Scene script records
▼
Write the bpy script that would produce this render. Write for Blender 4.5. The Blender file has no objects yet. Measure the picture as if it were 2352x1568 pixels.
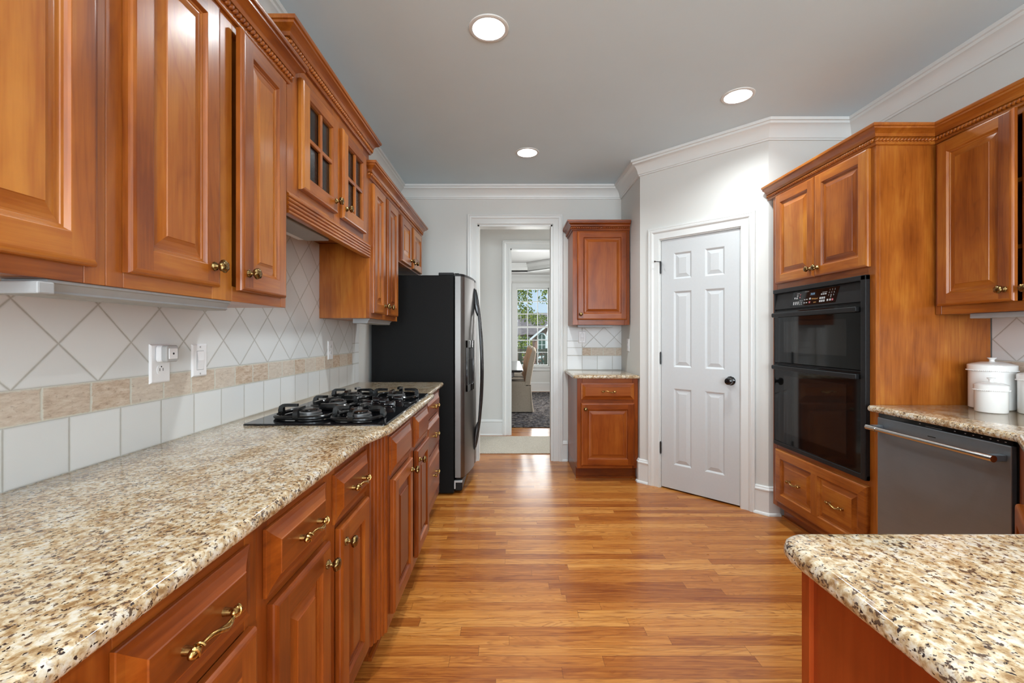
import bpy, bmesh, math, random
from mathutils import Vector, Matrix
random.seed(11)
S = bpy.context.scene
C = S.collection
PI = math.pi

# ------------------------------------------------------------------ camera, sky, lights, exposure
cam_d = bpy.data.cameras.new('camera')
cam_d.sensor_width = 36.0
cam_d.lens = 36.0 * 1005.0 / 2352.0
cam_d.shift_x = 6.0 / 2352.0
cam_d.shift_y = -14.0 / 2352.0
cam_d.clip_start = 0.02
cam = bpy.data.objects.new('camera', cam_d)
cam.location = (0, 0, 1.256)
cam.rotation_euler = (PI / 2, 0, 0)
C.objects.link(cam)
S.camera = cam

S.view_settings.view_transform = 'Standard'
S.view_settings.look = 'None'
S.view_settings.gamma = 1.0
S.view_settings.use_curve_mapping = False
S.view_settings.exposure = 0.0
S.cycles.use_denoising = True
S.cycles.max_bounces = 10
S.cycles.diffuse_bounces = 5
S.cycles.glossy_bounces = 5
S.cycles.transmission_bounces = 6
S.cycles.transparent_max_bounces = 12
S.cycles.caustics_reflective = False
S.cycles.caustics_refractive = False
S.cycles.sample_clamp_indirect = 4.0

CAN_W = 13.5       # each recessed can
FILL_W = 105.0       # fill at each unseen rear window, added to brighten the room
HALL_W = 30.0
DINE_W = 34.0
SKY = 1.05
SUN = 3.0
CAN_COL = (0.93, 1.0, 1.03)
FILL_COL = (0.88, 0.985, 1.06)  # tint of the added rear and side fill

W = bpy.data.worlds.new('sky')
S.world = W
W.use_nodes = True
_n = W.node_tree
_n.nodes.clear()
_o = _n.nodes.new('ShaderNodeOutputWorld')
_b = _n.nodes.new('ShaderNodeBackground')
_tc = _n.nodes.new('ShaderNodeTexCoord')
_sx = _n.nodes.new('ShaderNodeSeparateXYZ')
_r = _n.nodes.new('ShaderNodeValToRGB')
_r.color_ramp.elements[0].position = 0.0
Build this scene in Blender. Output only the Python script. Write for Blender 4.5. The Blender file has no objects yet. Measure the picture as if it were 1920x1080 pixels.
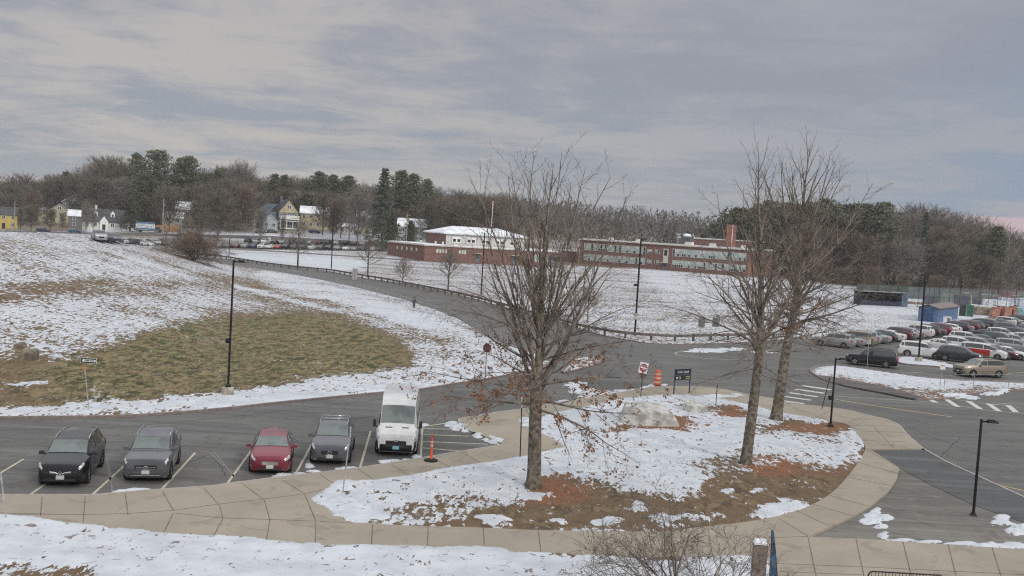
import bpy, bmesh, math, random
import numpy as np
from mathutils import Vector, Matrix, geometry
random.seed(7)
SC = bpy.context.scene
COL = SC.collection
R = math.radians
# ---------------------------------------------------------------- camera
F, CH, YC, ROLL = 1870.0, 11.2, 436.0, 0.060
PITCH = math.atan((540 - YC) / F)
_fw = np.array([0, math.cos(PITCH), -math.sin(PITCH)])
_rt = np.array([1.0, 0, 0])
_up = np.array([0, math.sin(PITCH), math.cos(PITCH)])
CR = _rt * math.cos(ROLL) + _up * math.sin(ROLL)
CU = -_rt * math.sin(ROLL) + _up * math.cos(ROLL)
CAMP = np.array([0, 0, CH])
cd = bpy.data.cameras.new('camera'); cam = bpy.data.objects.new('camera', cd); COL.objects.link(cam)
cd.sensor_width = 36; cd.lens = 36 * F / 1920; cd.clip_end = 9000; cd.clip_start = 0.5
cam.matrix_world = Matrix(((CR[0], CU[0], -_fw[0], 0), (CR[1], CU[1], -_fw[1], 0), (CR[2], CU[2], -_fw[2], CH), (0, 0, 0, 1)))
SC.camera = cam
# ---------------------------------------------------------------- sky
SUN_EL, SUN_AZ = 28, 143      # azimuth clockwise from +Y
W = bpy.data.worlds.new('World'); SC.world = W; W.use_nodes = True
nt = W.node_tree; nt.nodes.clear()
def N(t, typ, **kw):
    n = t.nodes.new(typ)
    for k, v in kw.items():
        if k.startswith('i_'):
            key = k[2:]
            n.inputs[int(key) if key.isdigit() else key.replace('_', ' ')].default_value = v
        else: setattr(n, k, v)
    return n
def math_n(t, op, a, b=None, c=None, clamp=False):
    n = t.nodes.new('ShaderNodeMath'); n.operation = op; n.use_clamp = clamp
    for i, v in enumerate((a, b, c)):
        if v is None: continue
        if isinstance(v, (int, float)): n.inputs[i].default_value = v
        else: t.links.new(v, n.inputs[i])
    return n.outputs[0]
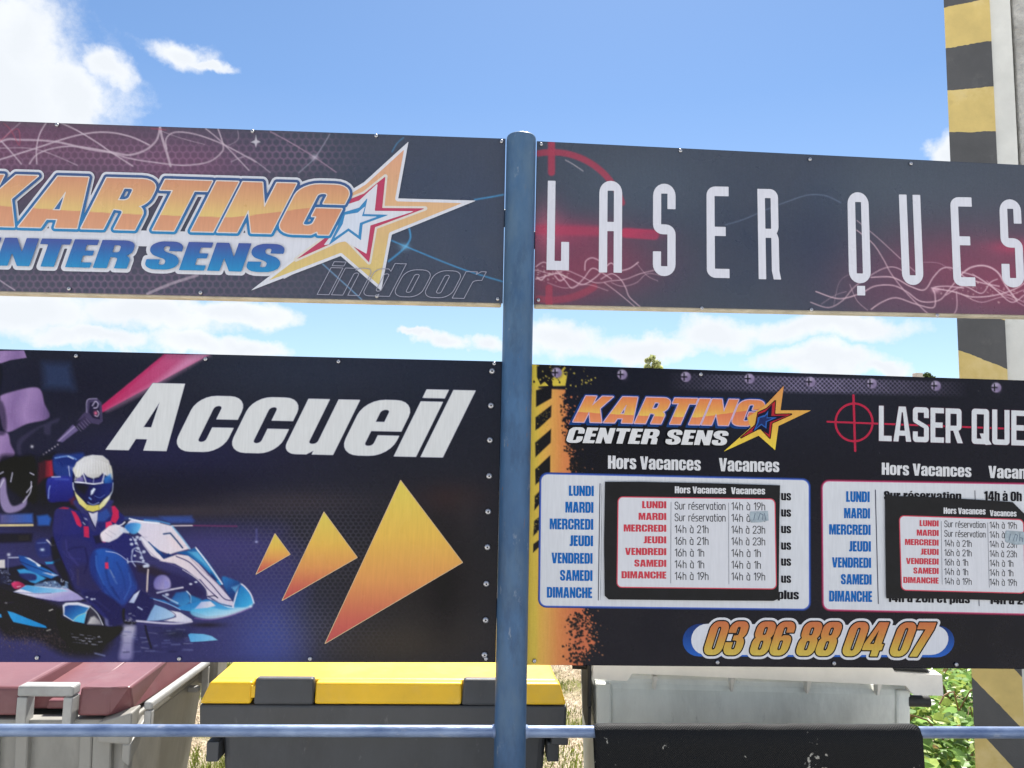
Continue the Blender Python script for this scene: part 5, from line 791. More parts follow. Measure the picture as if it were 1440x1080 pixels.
▲
Exercise aim
Without the pictures, repeat the entries above line by line, from the first through the one that contains "PI = math.pi", both ends included.

Reply
Write the bpy script that would produce this render. Write for Blender 4.5. The Blender file has no objects yet. Measure the picture as if it were 2352x1568 pixels.
import bpy, bmesh, math, random
from mathutils import Vector, Matrix
random.seed(11)
S = bpy.context.scene
C = S.collection
PI = math.pi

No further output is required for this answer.